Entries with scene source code
--- Begin ---
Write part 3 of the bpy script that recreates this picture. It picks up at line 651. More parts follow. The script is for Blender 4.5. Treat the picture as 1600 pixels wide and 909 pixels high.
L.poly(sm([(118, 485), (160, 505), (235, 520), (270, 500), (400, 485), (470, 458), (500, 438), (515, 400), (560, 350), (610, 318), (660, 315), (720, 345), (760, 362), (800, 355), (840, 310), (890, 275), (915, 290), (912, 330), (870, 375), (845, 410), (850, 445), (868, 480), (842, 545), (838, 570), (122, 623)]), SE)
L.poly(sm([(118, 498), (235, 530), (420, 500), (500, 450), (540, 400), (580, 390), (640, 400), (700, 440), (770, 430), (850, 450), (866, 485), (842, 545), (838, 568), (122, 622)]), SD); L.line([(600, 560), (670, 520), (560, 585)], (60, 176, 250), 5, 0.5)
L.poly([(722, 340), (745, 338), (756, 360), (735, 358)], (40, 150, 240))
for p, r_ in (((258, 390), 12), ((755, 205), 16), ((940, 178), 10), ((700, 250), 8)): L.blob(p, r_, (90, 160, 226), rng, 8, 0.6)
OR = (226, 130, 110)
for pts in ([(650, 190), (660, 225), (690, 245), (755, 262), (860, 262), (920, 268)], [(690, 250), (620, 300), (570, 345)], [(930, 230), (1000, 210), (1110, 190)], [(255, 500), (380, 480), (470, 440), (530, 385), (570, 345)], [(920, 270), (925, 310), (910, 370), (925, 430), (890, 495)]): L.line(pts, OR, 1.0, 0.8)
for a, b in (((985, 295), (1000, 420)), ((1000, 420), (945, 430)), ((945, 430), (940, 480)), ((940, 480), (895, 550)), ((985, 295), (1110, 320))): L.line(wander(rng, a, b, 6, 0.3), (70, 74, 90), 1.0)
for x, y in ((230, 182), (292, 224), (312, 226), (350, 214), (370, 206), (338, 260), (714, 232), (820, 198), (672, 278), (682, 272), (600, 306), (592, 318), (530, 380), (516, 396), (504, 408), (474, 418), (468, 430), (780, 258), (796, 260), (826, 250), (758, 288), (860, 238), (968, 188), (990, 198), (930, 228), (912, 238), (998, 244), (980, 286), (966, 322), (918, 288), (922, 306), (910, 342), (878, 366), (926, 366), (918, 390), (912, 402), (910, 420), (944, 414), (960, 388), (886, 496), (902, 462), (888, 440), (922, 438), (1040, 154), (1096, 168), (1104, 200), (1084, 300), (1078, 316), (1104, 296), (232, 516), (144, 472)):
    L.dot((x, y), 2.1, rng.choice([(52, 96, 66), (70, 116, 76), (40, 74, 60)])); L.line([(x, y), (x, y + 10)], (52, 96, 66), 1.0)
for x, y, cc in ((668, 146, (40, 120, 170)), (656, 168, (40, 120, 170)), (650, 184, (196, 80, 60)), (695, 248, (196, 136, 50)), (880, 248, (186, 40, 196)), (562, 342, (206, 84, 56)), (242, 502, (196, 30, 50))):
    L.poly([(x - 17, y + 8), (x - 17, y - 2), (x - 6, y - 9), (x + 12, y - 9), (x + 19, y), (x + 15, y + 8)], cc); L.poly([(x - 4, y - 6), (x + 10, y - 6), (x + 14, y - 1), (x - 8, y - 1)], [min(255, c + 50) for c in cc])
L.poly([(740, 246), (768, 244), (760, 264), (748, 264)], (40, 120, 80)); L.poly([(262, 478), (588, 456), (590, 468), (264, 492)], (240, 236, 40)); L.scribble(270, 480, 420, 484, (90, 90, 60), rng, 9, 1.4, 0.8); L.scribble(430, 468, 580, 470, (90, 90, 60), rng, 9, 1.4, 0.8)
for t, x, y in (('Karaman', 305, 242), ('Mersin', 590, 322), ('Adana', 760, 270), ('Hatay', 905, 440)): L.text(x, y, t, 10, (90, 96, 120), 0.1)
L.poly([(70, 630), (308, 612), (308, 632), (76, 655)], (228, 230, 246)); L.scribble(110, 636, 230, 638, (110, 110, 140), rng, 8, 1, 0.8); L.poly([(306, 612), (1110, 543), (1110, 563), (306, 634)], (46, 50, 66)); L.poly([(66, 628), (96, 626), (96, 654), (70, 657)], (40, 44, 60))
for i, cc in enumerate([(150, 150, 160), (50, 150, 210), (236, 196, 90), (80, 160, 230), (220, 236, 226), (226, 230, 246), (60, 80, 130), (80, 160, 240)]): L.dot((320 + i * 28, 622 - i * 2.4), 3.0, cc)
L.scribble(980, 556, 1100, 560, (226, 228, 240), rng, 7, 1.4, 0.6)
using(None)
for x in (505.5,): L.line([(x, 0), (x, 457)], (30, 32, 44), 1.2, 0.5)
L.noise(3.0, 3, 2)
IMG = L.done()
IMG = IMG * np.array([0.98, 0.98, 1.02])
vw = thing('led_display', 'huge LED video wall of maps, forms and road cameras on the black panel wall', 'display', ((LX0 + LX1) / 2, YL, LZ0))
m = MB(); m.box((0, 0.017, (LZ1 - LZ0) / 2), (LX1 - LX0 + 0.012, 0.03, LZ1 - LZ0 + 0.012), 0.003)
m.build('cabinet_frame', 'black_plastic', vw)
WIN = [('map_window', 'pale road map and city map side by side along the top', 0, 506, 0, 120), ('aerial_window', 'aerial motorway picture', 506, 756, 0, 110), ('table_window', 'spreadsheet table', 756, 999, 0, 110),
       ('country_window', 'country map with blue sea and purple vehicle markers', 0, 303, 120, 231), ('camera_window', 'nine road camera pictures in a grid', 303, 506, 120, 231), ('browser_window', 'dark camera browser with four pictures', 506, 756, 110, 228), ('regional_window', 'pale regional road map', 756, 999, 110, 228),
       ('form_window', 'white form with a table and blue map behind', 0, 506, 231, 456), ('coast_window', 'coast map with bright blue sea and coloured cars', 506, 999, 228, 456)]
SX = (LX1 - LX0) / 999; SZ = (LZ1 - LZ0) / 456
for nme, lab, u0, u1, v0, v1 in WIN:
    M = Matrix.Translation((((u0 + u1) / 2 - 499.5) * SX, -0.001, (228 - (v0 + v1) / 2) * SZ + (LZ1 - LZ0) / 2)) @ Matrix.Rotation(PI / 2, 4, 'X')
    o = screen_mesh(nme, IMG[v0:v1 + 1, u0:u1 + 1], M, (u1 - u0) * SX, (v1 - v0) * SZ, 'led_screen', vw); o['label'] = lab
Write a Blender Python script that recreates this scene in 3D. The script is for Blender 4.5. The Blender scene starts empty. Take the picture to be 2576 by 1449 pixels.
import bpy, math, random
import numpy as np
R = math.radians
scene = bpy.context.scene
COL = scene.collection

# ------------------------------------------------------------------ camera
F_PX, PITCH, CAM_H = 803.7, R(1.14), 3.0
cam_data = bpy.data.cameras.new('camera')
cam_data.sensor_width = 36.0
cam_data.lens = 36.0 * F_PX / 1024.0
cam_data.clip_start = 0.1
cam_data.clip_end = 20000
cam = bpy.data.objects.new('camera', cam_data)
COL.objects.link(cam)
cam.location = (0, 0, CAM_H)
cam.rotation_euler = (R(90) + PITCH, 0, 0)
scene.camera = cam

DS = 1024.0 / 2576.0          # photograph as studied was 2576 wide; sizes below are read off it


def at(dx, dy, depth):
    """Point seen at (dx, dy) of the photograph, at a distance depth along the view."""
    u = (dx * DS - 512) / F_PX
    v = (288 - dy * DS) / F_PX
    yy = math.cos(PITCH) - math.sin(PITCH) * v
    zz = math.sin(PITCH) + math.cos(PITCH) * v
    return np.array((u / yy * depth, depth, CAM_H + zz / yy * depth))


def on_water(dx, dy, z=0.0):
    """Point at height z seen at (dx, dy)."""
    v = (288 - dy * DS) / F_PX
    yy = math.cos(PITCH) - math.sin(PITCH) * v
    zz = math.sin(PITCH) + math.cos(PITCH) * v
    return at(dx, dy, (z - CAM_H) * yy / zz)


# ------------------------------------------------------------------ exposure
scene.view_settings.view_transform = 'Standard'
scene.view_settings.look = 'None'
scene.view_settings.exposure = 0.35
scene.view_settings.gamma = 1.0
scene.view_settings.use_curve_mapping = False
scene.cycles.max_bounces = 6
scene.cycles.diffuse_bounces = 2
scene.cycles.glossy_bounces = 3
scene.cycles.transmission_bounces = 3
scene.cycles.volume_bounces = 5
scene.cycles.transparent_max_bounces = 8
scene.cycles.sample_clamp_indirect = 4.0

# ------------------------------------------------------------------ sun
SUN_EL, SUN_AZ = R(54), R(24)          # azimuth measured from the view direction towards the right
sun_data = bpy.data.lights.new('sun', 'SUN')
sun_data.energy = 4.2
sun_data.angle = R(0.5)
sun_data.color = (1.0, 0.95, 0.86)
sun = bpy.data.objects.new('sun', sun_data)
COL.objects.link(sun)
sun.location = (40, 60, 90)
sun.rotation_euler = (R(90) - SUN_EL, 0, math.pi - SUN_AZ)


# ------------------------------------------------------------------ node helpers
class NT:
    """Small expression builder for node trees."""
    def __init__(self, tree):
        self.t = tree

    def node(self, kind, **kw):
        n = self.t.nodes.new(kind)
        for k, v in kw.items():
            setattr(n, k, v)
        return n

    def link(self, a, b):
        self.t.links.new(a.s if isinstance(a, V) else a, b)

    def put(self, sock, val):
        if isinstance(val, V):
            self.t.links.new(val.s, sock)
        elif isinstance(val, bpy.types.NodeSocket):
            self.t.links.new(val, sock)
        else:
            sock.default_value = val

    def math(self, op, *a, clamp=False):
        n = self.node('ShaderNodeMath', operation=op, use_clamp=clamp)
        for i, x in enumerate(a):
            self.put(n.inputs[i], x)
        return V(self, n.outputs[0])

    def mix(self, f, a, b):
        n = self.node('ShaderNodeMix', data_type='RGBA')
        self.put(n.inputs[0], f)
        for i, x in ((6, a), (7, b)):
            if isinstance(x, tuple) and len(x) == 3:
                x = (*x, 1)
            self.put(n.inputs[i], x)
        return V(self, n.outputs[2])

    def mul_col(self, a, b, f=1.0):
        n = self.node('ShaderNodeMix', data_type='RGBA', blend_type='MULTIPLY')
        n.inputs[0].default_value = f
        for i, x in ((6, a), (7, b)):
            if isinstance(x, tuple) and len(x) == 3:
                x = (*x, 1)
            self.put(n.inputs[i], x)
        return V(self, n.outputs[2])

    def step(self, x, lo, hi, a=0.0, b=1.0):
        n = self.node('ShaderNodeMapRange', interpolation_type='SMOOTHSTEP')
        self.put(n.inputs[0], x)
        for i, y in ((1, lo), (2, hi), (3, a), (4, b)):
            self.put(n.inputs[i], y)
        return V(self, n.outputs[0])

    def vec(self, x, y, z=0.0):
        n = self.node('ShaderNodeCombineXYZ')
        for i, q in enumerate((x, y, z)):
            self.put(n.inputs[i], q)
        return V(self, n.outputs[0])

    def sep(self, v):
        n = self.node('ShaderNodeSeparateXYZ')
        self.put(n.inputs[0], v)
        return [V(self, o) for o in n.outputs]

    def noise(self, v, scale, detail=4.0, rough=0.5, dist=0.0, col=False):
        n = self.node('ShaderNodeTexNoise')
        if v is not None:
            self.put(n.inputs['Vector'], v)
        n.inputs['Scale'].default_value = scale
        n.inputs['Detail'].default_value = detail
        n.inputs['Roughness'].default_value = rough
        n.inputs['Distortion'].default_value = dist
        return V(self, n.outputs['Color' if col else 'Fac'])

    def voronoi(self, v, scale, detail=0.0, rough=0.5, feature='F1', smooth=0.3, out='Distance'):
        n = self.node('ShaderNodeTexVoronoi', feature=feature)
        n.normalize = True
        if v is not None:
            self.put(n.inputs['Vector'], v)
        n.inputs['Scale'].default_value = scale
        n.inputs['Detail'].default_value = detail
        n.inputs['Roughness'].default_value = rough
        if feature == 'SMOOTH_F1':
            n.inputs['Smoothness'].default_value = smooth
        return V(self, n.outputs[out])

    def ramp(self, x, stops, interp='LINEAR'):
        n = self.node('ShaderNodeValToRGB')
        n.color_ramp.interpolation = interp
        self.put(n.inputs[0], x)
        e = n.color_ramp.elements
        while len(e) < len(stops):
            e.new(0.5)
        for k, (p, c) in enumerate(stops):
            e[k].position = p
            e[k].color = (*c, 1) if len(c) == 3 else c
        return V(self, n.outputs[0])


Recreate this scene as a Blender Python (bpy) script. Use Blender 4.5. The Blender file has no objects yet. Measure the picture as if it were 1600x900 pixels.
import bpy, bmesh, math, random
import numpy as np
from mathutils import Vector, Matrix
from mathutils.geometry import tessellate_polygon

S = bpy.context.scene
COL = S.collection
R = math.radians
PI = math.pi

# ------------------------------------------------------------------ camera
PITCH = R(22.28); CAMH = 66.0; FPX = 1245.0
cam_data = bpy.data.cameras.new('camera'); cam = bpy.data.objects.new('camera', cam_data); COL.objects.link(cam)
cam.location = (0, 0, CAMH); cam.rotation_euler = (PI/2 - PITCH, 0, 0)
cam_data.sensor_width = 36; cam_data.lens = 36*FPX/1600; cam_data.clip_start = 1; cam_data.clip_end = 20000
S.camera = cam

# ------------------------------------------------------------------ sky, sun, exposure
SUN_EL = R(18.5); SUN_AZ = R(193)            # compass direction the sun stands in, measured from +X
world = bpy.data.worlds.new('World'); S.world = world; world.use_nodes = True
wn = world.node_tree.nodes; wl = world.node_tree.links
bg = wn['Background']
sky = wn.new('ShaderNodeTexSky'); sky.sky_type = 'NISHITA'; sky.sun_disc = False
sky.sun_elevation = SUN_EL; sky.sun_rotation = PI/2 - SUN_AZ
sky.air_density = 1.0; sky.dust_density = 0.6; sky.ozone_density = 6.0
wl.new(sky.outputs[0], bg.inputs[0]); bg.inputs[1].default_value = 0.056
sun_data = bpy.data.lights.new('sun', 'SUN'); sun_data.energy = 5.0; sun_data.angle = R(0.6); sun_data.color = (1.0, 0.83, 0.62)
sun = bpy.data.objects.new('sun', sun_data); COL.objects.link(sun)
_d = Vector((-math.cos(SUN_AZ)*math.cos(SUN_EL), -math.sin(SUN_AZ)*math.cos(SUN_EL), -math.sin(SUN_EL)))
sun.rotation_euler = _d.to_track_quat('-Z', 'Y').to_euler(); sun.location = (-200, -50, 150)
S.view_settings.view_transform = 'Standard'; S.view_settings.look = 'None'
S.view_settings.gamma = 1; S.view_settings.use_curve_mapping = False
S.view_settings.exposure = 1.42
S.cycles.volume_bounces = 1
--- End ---
**Exercise requirements:** Extract, word for word, every line beginning with the one that holds "Write a Blender" and concluding with the one that holds "scene.cycles.sample_clamp_indirect = 4.0". Include both of those lines.

**Solution to this problem:**
Write a Blender Python script that recreates this scene in 3D. The script is for Blender 4.5. The Blender scene starts empty. Take the picture to be 2576 by 1449 pixels.
import bpy, math, random
import numpy as np
R = math.radians
scene = bpy.context.scene
COL = scene.collection

# ------------------------------------------------------------------ camera
F_PX, PITCH, CAM_H = 803.7, R(1.14), 3.0
cam_data = bpy.data.cameras.new('camera')
cam_data.sensor_width = 36.0
cam_data.lens = 36.0 * F_PX / 1024.0
cam_data.clip_start = 0.1
cam_data.clip_end = 20000
cam = bpy.data.objects.new('camera', cam_data)
COL.objects.link(cam)
cam.location = (0, 0, CAM_H)
cam.rotation_euler = (R(90) + PITCH, 0, 0)
scene.camera = cam

DS = 1024.0 / 2576.0          # photograph as studied was 2576 wide; sizes below are read off it


def at(dx, dy, depth):
    """Point seen at (dx, dy) of the photograph, at a distance depth along the view."""
    u = (dx * DS - 512) / F_PX
    v = (288 - dy * DS) / F_PX
    yy = math.cos(PITCH) - math.sin(PITCH) * v
    zz = math.sin(PITCH) + math.cos(PITCH) * v
    return np.array((u / yy * depth, depth, CAM_H + zz / yy * depth))


def on_water(dx, dy, z=0.0):
    """Point at height z seen at (dx, dy)."""
    v = (288 - dy * DS) / F_PX
    yy = math.cos(PITCH) - math.sin(PITCH) * v
    zz = math.sin(PITCH) + math.cos(PITCH) * v
    return at(dx, dy, (z - CAM_H) * yy / zz)


# ------------------------------------------------------------------ exposure
scene.view_settings.view_transform = 'Standard'
scene.view_settings.look = 'None'
scene.view_settings.exposure = 0.35
scene.view_settings.gamma = 1.0
scene.view_settings.use_curve_mapping = False
scene.cycles.max_bounces = 6
scene.cycles.diffuse_bounces = 2
scene.cycles.glossy_bounces = 3
scene.cycles.transmission_bounces = 3
scene.cycles.volume_bounces = 5
scene.cycles.transparent_max_bounces = 8
scene.cycles.sample_clamp_indirect = 4.0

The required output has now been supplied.